There is no need for us to attempt to reinvent the wheel. The battle for truth has been fought again and again and again. Successfully. We need not cast about for direction. We need not grope in the dark for strategies, programs, and agendas. We need not manufacture new ideas, new priorities, or new tactics. We already have a tested and proven formula for victory. We already have a winning legacy. We simply need to reclaim it. We simply need to recover what is rightfully ours. Whatever the cost, we need only to rely upon the truth.

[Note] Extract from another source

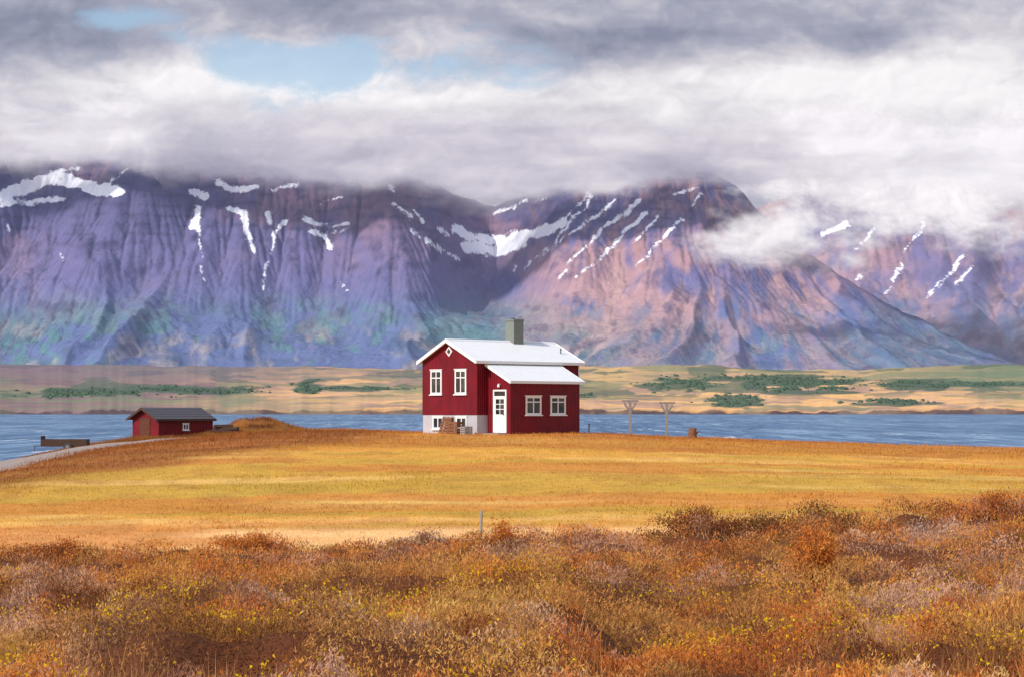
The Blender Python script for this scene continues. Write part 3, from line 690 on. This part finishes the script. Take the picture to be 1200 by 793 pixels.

The infamous skeptic Friedrich Nietzsche once confessed, “We all fear truth.” Why would he say that? Because, as the great Spanish author asserted, “Truth may be stretched but it cannot be broken, and always gets above falsehood, as oil does above water.” And that is a fearsome thing to doubters. On the other hand, it is a great relief to all the rest of us. After all, it is the truth that will ultimately set us free.


nbta said...


David said...

Dear Dr. Grant,

Thank you for putting that so well. Is there anything in particular you are thinking about right now that moved you to write this?

Diane V. said...

What a grand post on TRUTH! Thank you so much for taking the time to write such a lengthy word about it! I loved that quote by Bauman. Where did it come from? I must say that something about this post brought me a sense of relief and joy and hunger and reverence and fear all at the same time! I can only suspect that God's heart was beating through the elder when he wrote these words to Gaius in III John, "I have no greater joy than this, to hear of my children walking in the truth."

gileskirk said...

David: Actually, there were several reasons that I felt compelled to write this piece--which sort of grew like Topsy on me rather unintentionally. Part of what I've been thinking about a lot lately have been the flurry of new books by Atheists, attacking the Christian faith--whether the silly Dan Brown, DaVinci Code, and Gospel of Judas stuff or the ardent Sam Harris, A.N. Wilson, and Christopher Hitchens stuff. Part of it was also the material I've been working through as I've been preaching in the Gospel of John. At any rate, the idea of Truth just keeps percolating in my mind and I felt compelled to write this rather long and pedantic blog.